Fooling Around—Mason Leaver-Yap on Dimensions of the Fool by Stefanie Heinze

Artist talk with Stefanie Heinze and Mason Leaver-Yap:
26 Nov 2022, 3PM at Capitain Petzel

Zero
We begin as idiots. Barely part of it, we take nothing in this brand-new world for granted. We receive everything as a question—a curiosity of sound, touch and taste. The world hums and vibrates, sings, talks in languages not yet our own. It is big and it is unknown. And here we are, entering into this humming from zero degrees of power, arriving from a point of pure equality before morality, before accumulation, before the degradation of our simplicity.

Installation view, Stefanie Heinze, Dimensions of the Fool, Capitain Petzel, Berlin, 2022. Courtesy the artist and Capitain Petzel, Berlin. Photo: GRAYSC

Power
How to survive this degradation, and what about foolish power?
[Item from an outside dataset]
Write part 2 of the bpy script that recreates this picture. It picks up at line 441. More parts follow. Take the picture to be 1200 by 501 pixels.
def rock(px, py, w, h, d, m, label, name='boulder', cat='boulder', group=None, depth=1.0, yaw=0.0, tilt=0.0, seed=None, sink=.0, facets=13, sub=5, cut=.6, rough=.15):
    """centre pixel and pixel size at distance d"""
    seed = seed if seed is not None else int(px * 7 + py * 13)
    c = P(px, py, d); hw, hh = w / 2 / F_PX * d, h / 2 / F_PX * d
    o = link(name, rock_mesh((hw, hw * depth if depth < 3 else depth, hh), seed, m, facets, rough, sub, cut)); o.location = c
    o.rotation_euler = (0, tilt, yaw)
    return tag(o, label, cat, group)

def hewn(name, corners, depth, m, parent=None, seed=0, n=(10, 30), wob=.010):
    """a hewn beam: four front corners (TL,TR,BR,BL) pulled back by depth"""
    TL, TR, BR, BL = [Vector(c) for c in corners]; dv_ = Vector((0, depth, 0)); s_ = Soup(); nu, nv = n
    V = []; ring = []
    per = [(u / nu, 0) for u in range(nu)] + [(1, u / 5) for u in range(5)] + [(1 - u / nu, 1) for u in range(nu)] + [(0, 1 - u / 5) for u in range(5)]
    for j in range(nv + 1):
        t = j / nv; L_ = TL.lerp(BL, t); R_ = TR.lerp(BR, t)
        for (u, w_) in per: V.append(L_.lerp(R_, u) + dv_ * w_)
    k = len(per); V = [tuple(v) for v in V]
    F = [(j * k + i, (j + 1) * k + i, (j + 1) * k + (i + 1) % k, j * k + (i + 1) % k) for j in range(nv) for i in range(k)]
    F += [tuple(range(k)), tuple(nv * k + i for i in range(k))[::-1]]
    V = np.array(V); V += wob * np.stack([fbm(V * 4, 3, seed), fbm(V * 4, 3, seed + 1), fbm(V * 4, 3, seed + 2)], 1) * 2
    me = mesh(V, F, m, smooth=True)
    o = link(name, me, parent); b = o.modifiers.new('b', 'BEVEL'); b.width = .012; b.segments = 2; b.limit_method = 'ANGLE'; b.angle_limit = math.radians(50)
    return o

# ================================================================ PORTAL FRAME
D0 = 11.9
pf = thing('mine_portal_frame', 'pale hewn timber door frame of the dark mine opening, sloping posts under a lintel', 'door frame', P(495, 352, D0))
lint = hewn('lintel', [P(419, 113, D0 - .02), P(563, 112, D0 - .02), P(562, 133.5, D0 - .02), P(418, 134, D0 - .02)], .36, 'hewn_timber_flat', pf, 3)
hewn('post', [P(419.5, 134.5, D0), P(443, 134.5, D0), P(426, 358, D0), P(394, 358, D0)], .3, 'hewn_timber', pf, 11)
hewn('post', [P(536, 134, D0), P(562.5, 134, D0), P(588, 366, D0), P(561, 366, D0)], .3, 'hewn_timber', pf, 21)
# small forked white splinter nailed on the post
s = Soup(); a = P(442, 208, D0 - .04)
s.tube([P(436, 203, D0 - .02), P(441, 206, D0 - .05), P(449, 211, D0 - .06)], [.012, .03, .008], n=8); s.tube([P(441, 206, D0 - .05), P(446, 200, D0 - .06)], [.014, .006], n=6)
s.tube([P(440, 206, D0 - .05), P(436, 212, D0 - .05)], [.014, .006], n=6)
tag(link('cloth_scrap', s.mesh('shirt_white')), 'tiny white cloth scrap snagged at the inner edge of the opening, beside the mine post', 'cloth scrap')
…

Not knowing is risky; it goes against knowledge. But a King’s Fool must be anything but foolish while impeccably performing foolishness. Whether a wit, a jester, and/or a natural fool (which is to say: a person of divergent abilities or appearance, who has excelled at turning their endurance of others’ chosen narrowness into an art), these creatives dismantle knowledge and transform it without fully denaturing our delicate logic. The royal fools give orders to emperors by trading in laughing truths that lean heavily on inference and context, where the implicit obliqueness of meaning protects the fool from explicit material repercussions. And so we are soothed: as we laugh or cry from such foolishness, our vibrating bodies jiggles our vagus nerve, and our nervous system calms itself. Mirthfully, these fools ensure their own survival: well fed, well clothed, well kept at court. (Jane the Fool thrived upon such employment, serving Anne Boleyn, Henry VIII’s second queen; Princess Mary, his daughter; and Katherine Parr, his sixth and last queen. Court records show that Jane was richly clothed at the court’s expense, with eight payments of four pence a time for the “shaving of Jane fool’s head”.)

Installation view, Stefanie Heinze, Dimensions of the Fool, Capitain Petzel, Berlin, 2022. Courtesy the artist and Capitain Petzel, Berlin. Photo: GRAYSC

Aleph
Not-knowing is crucial to art. It allows art to unfold. All directions, all colours, all movements and meditations of the mind provide the basis for fabulous invention. A writer writes: “Let us suppose that someone is writing a story. From the world of conventional signs he takes an azalea bush, plants it in a pleasant park. He takes a gold pocket watch from the world of conventional signs and places it under the azalea bush. He takes from the same rich source a handsome thief and a chastity belt, places the thief in the chastity belt and lays him tenderly under the azalea, not neglecting to wind the gold pocket watch so that its ticking will, at length, awaken the now-sleeping thief. From the Sarah Lawrence campus he borrows a pair of seniors, Jacqueline and Jemima, and sets them to walking in the vicinity of the azalea bush and the handsome, chaste thief. Jacqueline and Jemima have just failed the Graduate Record Examination and are cursing God in colorful Sarah Lawrence language. What happens next? Of course, I don’t know.”

Installation view, Stefanie Heinze, Dimensions of the Fool, Capitain Petzel, Berlin, 2022. Courtesy the artist and Capitain Petzel, Berlin. Photo: GRAYSC

See
The art of foolishness requires an audience. It cannot happen in secret; it needs to be seen and heard. And yet the very quality of foolishness (as ignorance, as innocence) cannot be perceived in the immediate moment of lived experience; it must be witnessed from a distance—either from a higher vantage point (status, intellect) or a temporal one (hindsight). Tellingly, then, perception of innocence is confession of experience. Seeing the fool is to, at the very least, admit to having been one and assert the belief that you have escaped the condition, put distance between yourself and your own historic foolishness. Escaped, perhaps. But for how long?

Stefanie Heinze during her residency at Castel Caramel, South of France. Photo: Billie Clarken

Mason Leaver-Yap. Photo: Renée Green

Stefanie Heinze (b. 1987 in Berlin) combines surreal figurations and obscure forms to create intimate visual worlds in which the viewer is immersed. Everyday objects and animal-like figures merge into fantastical, colorful forms that give her paintings their characteristic transformative energy. She lives and works in Berlin.

Mason Leaver-Yap works with artists to produce texts, exhibitions, and events. He has recently been working with Stefanie Heinze, Renée Green and Free Agent Media, Oreet Ashery, Emily Wardill, Onyeka Igwe, Winnie Herbstein, Ima-Abasi Okon, Beatrice Gibson, Laura Guy, Sunil Gupta and the Estate of Tessa Boffin, Andrea Büttner, Iman Issa, and Jimmy Robert. He is based in Glasgow.